*Collected data:*
======
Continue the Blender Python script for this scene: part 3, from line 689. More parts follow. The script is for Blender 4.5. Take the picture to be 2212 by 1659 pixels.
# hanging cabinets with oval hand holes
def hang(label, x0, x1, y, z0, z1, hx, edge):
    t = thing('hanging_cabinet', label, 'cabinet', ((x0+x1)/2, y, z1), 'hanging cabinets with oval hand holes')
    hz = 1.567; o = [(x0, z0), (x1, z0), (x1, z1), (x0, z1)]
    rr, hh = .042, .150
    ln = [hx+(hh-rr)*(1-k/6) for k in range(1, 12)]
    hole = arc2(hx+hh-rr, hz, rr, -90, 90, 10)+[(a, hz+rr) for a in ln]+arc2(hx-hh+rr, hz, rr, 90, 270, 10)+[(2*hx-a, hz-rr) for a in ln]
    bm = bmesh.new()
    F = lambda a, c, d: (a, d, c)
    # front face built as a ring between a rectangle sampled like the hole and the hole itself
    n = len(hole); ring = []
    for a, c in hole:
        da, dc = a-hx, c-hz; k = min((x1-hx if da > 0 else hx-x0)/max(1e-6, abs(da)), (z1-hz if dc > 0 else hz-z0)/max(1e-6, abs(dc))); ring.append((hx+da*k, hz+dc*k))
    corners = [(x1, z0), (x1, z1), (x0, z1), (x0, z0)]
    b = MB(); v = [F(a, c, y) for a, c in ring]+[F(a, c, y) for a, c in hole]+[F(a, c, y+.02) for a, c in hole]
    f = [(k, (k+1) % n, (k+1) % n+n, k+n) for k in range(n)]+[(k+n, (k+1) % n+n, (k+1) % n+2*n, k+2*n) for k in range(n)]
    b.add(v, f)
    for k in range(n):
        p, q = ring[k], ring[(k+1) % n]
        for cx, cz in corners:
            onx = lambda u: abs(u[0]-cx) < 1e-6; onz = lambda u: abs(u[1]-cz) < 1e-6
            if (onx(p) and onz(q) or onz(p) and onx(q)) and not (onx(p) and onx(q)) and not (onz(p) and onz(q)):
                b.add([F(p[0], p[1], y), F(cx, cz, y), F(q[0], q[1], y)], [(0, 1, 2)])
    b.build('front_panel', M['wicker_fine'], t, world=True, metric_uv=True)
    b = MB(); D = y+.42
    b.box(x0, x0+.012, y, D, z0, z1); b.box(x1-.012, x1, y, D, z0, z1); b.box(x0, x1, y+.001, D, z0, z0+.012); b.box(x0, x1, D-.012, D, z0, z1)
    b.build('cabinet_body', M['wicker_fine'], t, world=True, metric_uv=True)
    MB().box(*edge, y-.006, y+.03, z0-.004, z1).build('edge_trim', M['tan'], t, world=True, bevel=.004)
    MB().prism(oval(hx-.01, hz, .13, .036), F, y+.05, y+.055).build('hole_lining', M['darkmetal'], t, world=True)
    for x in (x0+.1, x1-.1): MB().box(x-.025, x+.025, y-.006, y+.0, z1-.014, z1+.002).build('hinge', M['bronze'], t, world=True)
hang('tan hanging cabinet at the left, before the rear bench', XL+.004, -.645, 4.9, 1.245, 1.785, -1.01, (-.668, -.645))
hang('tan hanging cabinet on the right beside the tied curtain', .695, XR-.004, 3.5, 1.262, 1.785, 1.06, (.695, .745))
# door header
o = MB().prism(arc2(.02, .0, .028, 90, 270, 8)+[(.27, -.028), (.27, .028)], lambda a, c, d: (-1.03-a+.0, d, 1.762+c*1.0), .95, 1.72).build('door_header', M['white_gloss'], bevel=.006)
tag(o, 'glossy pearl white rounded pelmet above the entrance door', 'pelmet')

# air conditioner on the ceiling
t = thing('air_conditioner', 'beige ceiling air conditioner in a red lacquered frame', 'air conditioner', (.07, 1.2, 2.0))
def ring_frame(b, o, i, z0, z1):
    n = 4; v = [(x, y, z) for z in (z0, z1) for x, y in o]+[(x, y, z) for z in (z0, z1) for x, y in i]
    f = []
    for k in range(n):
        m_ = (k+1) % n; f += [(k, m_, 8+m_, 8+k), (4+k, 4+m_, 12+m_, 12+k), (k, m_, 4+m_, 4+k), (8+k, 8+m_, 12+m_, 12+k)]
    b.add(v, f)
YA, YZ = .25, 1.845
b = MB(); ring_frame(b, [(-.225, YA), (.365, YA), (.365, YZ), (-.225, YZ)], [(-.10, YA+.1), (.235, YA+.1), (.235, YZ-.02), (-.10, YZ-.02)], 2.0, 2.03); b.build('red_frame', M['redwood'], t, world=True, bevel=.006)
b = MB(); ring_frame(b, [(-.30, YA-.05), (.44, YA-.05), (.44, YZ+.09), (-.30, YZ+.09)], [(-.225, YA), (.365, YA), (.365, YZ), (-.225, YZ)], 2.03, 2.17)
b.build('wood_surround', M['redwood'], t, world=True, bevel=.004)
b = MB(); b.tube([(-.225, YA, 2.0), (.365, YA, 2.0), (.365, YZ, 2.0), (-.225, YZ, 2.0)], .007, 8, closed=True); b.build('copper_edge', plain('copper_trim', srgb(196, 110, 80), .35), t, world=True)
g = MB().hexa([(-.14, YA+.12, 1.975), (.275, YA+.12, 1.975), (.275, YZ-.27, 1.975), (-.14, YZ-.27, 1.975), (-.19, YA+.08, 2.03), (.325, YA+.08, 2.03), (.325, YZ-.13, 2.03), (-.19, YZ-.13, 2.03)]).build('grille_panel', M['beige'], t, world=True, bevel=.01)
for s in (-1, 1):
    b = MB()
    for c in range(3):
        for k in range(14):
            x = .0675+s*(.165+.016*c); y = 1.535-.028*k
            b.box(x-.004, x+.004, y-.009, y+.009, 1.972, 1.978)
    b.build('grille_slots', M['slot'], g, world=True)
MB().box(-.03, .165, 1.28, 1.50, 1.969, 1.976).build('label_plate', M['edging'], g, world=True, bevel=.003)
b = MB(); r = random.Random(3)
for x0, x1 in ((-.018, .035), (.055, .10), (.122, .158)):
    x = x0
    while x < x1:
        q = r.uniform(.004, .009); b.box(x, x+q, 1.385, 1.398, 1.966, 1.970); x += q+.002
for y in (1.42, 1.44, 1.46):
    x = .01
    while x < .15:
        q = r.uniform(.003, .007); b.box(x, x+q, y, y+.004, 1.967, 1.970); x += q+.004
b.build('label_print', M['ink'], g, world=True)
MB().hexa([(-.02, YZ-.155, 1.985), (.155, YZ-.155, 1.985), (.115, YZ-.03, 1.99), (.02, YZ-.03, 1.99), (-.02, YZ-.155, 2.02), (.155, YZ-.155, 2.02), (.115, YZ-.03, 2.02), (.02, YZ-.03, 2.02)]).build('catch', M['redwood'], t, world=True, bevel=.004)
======
*Your goal:* Repeat the lines above exactly.

*Output for this exercise:*
Continue the Blender Python script for this scene: part 3, from line 689. More parts follow. The script is for Blender 4.5. Take the picture to be 2212 by 1659 pixels.
# hanging cabinets with oval hand holes
def hang(label, x0, x1, y, z0, z1, hx, edge):
    t = thing('hanging_cabinet', label, 'cabinet', ((x0+x1)/2, y, z1), 'hanging cabinets with oval hand holes')
    hz = 1.567; o = [(x0, z0), (x1, z0), (x1, z1), (x0, z1)]
    rr, hh = .042, .150
    ln = [hx+(hh-rr)*(1-k/6) for k in range(1, 12)]
    hole = arc2(hx+hh-rr, hz, rr, -90, 90, 10)+[(a, hz+rr) for a in ln]+arc2(hx-hh+rr, hz, rr, 90, 270, 10)+[(2*hx-a, hz-rr) for a in ln]
    bm = bmesh.new()
    F = lambda a, c, d: (a, d, c)
    # front face built as a ring between a rectangle sampled like the hole and the hole itself
    n = len(hole); ring = []
    for a, c in hole:
        da, dc = a-hx, c-hz; k = min((x1-hx if da > 0 else hx-x0)/max(1e-6, abs(da)), (z1-hz if dc > 0 else hz-z0)/max(1e-6, abs(dc))); ring.append((hx+da*k, hz+dc*k))
    corners = [(x1, z0), (x1, z1), (x0, z1), (x0, z0)]
    b = MB(); v = [F(a, c, y) for a, c in ring]+[F(a, c, y) for a, c in hole]+[F(a, c, y+.02) for a, c in hole]
    f = [(k, (k+1) % n, (k+1) % n+n, k+n) for k in range(n)]+[(k+n, (k+1) % n+n, (k+1) % n+2*n, k+2*n) for k in range(n)]
    b.add(v, f)
    for k in range(n):
        p, q = ring[k], ring[(k+1) % n]
        for cx, cz in corners:
            onx = lambda u: abs(u[0]-cx) < 1e-6; onz = lambda u: abs(u[1]-cz) < 1e-6
            if (onx(p) and onz(q) or onz(p) and onx(q)) and not (onx(p) and onx(q)) and not (onz(p) and onz(q)):
                b.add([F(p[0], p[1], y), F(cx, cz, y), F(q[0], q[1], y)], [(0, 1, 2)])
    b.build('front_panel', M['wicker_fine'], t, world=True, metric_uv=True)
    b = MB(); D = y+.42
    b.box(x0, x0+.012, y, D, z0, z1); b.box(x1-.012, x1, y, D, z0, z1); b.box(x0, x1, y+.001, D, z0, z0+.012); b.box(x0, x1, D-.012, D, z0, z1)
    b.build('cabinet_body', M['wicker_fine'], t, world=True, metric_uv=True)
    MB().box(*edge, y-.006, y+.03, z0-.004, z1).build('edge_trim', M['tan'], t, world=True, bevel=.004)
    MB().prism(oval(hx-.01, hz, .13, .036), F, y+.05, y+.055).build('hole_lining', M['darkmetal'], t, world=True)
    for x in (x0+.1, x1-.1): MB().box(x-.025, x+.025, y-.006, y+.0, z1-.014, z1+.002).build('hinge', M['bronze'], t, world=True)
hang('tan hanging cabinet at the left, before the rear bench', XL+.004, -.645, 4.9, 1.245, 1.785, -1.01, (-.668, -.645))
hang('tan hanging cabinet on the right beside the tied curtain', .695, XR-.004, 3.5, 1.262, 1.785, 1.06, (.695, .745))
# door header
o = MB().prism(arc2(.02, .0, .028, 90, 270, 8)+[(.27, -.028), (.27, .028)], lambda a, c, d: (-1.03-a+.0, d, 1.762+c*1.0), .95, 1.72).build('door_header', M['white_gloss'], bevel=.006)
tag(o, 'glossy pearl white rounded pelmet above the entrance door', 'pelmet')

# air conditioner on the ceiling
t = thing('air_conditioner', 'beige ceiling air conditioner in a red lacquered frame', 'air conditioner', (.07, 1.2, 2.0))
def ring_frame(b, o, i, z0, z1):
    n = 4; v = [(x, y, z) for z in (z0, z1) for x, y in o]+[(x, y, z) for z in (z0, z1) for x, y in i]
    f = []
    for k in range(n):
        m_ = (k+1) % n; f += [(k, m_, 8+m_, 8+k), (4+k, 4+m_, 12+m_, 12+k), (k, m_, 4+m_, 4+k), (8+k, 8+m_, 12+m_, 12+k)]
    b.add(v, f)
YA, YZ = .25, 1.845
b = MB(); ring_frame(b, [(-.225, YA), (.365, YA), (.365, YZ), (-.225, YZ)], [(-.10, YA+.1), (.235, YA+.1), (.235, YZ-.02), (-.10, YZ-.02)], 2.0, 2.03); b.build('red_frame', M['redwood'], t, world=True, bevel=.006)
b = MB(); ring_frame(b, [(-.30, YA-.05), (.44, YA-.05), (.44, YZ+.09), (-.30, YZ+.09)], [(-.225, YA), (.365, YA), (.365, YZ), (-.225, YZ)], 2.03, 2.17)
b.build('wood_surround', M['redwood'], t, world=True, bevel=.004)
b = MB(); b.tube([(-.225, YA, 2.0), (.365, YA, 2.0), (.365, YZ, 2.0), (-.225, YZ, 2.0)], .007, 8, closed=True); b.build('copper_edge', plain('copper_trim', srgb(196, 110, 80), .35), t, world=True)
g = MB().hexa([(-.14, YA+.12, 1.975), (.275, YA+.12, 1.975), (.275, YZ-.27, 1.975), (-.14, YZ-.27, 1.975), (-.19, YA+.08, 2.03), (.325, YA+.08, 2.03), (.325, YZ-.13, 2.03), (-.19, YZ-.13, 2.03)]).build('grille_panel', M['beige'], t, world=True, bevel=.01)
for s in (-1, 1):
    b = MB()
    for c in range(3):
        for k in range(14):
            x = .0675+s*(.165+.016*c); y = 1.535-.028*k
            b.box(x-.004, x+.004, y-.009, y+.009, 1.972, 1.978)
    b.build('grille_slots', M['slot'], g, world=True)
MB().box(-.03, .165, 1.28, 1.50, 1.969, 1.976).build('label_plate', M['edging'], g, world=True, bevel=.003)
b = MB(); r = random.Random(3)
for x0, x1 in ((-.018, .035), (.055, .10), (.122, .158)):
    x = x0
    while x < x1:
        q = r.uniform(.004, .009); b.box(x, x+q, 1.385, 1.398, 1.966, 1.970); x += q+.002
for y in (1.42, 1.44, 1.46):
    x = .01
    while x < .15:
        q = r.uniform(.003, .007); b.box(x, x+q, y, y+.004, 1.967, 1.970); x += q+.004
b.build('label_print', M['ink'], g, world=True)
MB().hexa([(-.02, YZ-.155, 1.985), (.155, YZ-.155, 1.985), (.115, YZ-.03, 1.99), (.02, YZ-.03, 1.99), (-.02, YZ-.155, 2.02), (.155, YZ-.155, 2.02), (.115, YZ-.03, 2.02), (.02, YZ-.03, 2.02)]).build('catch', M['redwood'], t, world=True, bevel=.004)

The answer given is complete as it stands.